Requirements:
Please copy all the lines that follow, word for word.

Source data:
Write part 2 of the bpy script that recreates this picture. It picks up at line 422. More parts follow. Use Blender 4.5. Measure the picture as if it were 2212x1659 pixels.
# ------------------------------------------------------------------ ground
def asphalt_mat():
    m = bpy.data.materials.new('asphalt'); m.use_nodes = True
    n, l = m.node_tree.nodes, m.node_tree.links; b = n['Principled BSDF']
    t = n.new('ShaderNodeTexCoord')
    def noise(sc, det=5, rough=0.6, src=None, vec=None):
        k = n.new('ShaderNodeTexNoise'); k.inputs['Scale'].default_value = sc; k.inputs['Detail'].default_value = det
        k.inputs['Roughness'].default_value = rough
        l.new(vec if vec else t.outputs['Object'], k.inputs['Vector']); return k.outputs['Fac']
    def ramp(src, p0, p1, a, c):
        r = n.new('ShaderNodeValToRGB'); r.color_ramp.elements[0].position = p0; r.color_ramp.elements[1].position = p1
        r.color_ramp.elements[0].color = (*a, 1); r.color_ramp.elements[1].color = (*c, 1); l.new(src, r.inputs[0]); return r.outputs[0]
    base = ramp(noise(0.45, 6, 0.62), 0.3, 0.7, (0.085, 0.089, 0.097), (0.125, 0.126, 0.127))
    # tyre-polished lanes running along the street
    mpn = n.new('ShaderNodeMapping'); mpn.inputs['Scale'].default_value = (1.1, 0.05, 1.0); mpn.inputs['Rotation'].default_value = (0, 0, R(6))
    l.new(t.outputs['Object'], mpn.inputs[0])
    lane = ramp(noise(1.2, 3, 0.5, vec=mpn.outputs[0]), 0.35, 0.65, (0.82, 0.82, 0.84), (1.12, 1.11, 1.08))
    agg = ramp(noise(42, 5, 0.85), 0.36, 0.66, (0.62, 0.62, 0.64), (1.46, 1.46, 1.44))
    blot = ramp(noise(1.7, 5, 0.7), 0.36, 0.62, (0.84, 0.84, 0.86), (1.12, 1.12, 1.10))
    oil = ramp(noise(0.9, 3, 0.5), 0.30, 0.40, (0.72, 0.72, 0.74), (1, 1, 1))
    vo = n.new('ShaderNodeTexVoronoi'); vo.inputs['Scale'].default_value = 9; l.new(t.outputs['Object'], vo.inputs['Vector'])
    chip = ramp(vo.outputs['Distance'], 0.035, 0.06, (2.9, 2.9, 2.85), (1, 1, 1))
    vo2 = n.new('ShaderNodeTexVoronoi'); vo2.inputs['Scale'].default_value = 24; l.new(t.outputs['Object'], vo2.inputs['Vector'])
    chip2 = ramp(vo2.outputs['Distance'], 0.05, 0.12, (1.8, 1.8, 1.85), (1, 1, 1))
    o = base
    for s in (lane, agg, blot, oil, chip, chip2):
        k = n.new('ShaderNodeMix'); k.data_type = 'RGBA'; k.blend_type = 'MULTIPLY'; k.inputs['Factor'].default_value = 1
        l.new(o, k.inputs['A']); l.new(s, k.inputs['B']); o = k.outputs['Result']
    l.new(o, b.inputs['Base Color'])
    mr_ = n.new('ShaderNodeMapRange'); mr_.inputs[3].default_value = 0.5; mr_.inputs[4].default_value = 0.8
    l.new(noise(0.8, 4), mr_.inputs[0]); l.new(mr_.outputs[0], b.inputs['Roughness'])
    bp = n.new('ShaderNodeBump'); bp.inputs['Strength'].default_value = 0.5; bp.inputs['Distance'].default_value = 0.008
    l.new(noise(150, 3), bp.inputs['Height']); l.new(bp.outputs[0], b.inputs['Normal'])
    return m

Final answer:
Write part 2 of the bpy script that recreates this picture. It picks up at line 422. More parts follow. Use Blender 4.5. Measure the picture as if it were 2212x1659 pixels.
# ------------------------------------------------------------------ ground
def asphalt_mat():
    m = bpy.data.materials.new('asphalt'); m.use_nodes = True
    n, l = m.node_tree.nodes, m.node_tree.links; b = n['Principled BSDF']
    t = n.new('ShaderNodeTexCoord')
    def noise(sc, det=5, rough=0.6, src=None, vec=None):
        k = n.new('ShaderNodeTexNoise'); k.inputs['Scale'].default_value = sc; k.inputs['Detail'].default_value = det
        k.inputs['Roughness'].default_value = rough
        l.new(vec if vec else t.outputs['Object'], k.inputs['Vector']); return k.outputs['Fac']
    def ramp(src, p0, p1, a, c):
        r = n.new('ShaderNodeValToRGB'); r.color_ramp.elements[0].position = p0; r.color_ramp.elements[1].position = p1
        r.color_ramp.elements[0].color = (*a, 1); r.color_ramp.elements[1].color = (*c, 1); l.new(src, r.inputs[0]); return r.outputs[0]
    base = ramp(noise(0.45, 6, 0.62), 0.3, 0.7, (0.085, 0.089, 0.097), (0.125, 0.126, 0.127))
    # tyre-polished lanes running along the street
    mpn = n.new('ShaderNodeMapping'); mpn.inputs['Scale'].default_value = (1.1, 0.05, 1.0); mpn.inputs['Rotation'].default_value = (0, 0, R(6))
    l.new(t.outputs['Object'], mpn.inputs[0])
    lane = ramp(noise(1.2, 3, 0.5, vec=mpn.outputs[0]), 0.35, 0.65, (0.82, 0.82, 0.84), (1.12, 1.11, 1.08))
    agg = ramp(noise(42, 5, 0.85), 0.36, 0.66, (0.62, 0.62, 0.64), (1.46, 1.46, 1.44))
    blot = ramp(noise(1.7, 5, 0.7), 0.36, 0.62, (0.84, 0.84, 0.86), (1.12, 1.12, 1.10))
    oil = ramp(noise(0.9, 3, 0.5), 0.30, 0.40, (0.72, 0.72, 0.74), (1, 1, 1))
    vo = n.new('ShaderNodeTexVoronoi'); vo.inputs['Scale'].default_value = 9; l.new(t.outputs['Object'], vo.inputs['Vector'])
    chip = ramp(vo.outputs['Distance'], 0.035, 0.06, (2.9, 2.9, 2.85), (1, 1, 1))
    vo2 = n.new('ShaderNodeTexVoronoi'); vo2.inputs['Scale'].default_value = 24; l.new(t.outputs['Object'], vo2.inputs['Vector'])
    chip2 = ramp(vo2.outputs['Distance'], 0.05, 0.12, (1.8, 1.8, 1.85), (1, 1, 1))
    o = base
    for s in (lane, agg, blot, oil, chip, chip2):
        k = n.new('ShaderNodeMix'); k.data_type = 'RGBA'; k.blend_type = 'MULTIPLY'; k.inputs['Factor'].default_value = 1
        l.new(o, k.inputs['A']); l.new(s, k.inputs['B']); o = k.outputs['Result']
    l.new(o, b.inputs['Base Color'])
    mr_ = n.new('ShaderNodeMapRange'); mr_.inputs[3].default_value = 0.5; mr_.inputs[4].default_value = 0.8
    l.new(noise(0.8, 4), mr_.inputs[0]); l.new(mr_.outputs[0], b.inputs['Roughness'])
    bp = n.new('ShaderNodeBump'); bp.inputs['Strength'].default_value = 0.5; bp.inputs['Distance'].default_value = 0.008
    l.new(noise(150, 3), bp.inputs['Height']); l.new(bp.outputs[0], b.inputs['Normal'])
    return m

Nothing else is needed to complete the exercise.